"Les honneurs, ce n'est pas si important", relativise en souriant la quinquagénaire à la fine silhouette, lors d'un entretien avec l'AFP à son domicile parisien. "Pour moi, ce qui compte, c'est de continuer ma recherche, d'essayer de trouver d'autres choses".
"En même temps, recevoir des honneurs c'est encourageant, cela compense les périodes où l'on n'est pas en forme et où l'on se demande si ce que l'on fait est utile", ajoute la scientifique qui fait de la recherche depuis 30 ans.
Regard clair derrière ses lunettes, les cheveux courts et le front barré d'une frange, Claire Voisin reçoit dans son bureau. Un tableau rempli de formules mathématiques couvre l'un des murs.
En juin, elle a été la première femme mathématicienne à entrer au Collège de France où elle est titulaire de la nouvelle chaire de géométrie algébrique (étude des propriétés des ensembles définis par un système d'équations algébriques).
"Je donne mes cours sans note car je trouve très important d'avoir à l'esprit ce que je veux raconter", indique-t-elle.
Claire Voisin a développé des mathématiques abstraites, à la frontière de plusieurs domaines de connaissance (géométrie complexe, géométrie algébrique, topologie).
C'est la quatrième fois seulement que la médaille d'or du CNRS est décernée à une femme, depuis sa création il y a 62 ans.
Claire Voisin avait déjà reçu la médaille de bronze du CNRS en 1988 puis la médaille d'argent en 2006. Elle s'est aussi vu décerner le prix du Clay Mathematics Institute (Etats-Unis) en 2008.
"De la géométrie à l'ancienne"
Née le 4 mars 1962 dans le Val-d'Oise, Claire Voisin est la dixième de douze enfants. "J'ai grandi dans une famille un peu bizarre, un peu bohème mais avec beaucoup de préoccupations morales. Martin Luther King, l'Abbé Pierre comptaient beaucoup chez nous."
Au lycée de Taverny, Claire Voisin trouve les maths "trop faciles, pas assez substantielles". Du coup, elle fait "de la géométrie à l'ancienne" avec son père, ingénieur polytechnicien qui se retrouve au chômage dans les années 1970.
Ce n'est pas un professeur de maths mais de lettres qui la marque, en lui faisant découvrir un poème de Philippe Jaccottet. Une prof de philosophie aussi.
"Mais les gens m'ont toujours remise dans le droit chemin": celui des maths, discipline dans laquelle elle excelle.
Boursière en classe préparatoire, elle intègre l'Ecole normale supérieure de Sèvres, section sciences, à 19 ans.
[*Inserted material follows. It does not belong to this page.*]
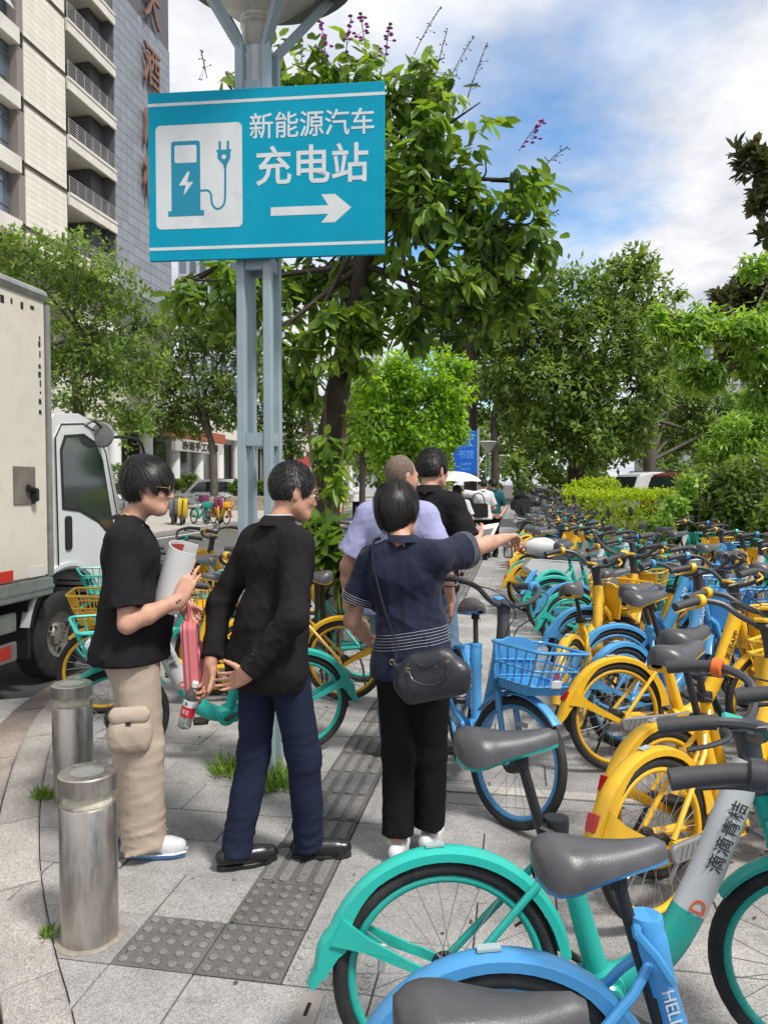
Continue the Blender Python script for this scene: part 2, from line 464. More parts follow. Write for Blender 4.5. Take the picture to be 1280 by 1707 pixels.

Elle reçoit un salaire, qui lui procure "une formidable autonomie".
Agrégée de mathématiques à 21 ans, elle prépare une thèse, "comme une recluse", à l'université d'Orsay et la soutient à 24 ans.
Aussitôt recrutée au CNRS, en 1986, elle mène sa carrière d'abord à Orsay puis à l'Institut de mathématiques de Jussieu.
Elle épouse un mathématicien, Jean-Michel Coron, et a cinq enfants en dix ans. "Même lorsqu'ils étaient en bas âge, je n'ai jamais arrêté de faire des maths."
"J'ai toujours énormément travaillé. C'était formidable de pouvoir partager les tâches avec mon mari." "Les week-ends, nous alternions les présences à la maison pour permettre à l'autre d'aller travailler."
Etre mathématicien est "un métier difficile. Il est fait d'incertitudes à tous les niveaux et cela me convient admirablement", relève cette "solitaire".
"J'adore cette phase où on est dans une sorte de rêverie, au moment de lancer des pistes de recherche. Ensuite, il y a la partie la plus difficile: c'est de vraiment pouvoir se concentrer pour mettre en place tous les détails de la démonstration". "Vient ensuite la phase de communication, avec les exposés, les séminaires."
Claire Voisin a écrit plusieurs livres ("Théorie de Hodge et géométrie algébrique complexe") et publié quelque 70 articles.
Depuis 1954, la médaille d'or du CNRS distingue tous les ans l'ensemble des travaux d'un scientifique ayant "contribué de manière exceptionnelle au dynamisme et au rayonnement de la recherche française".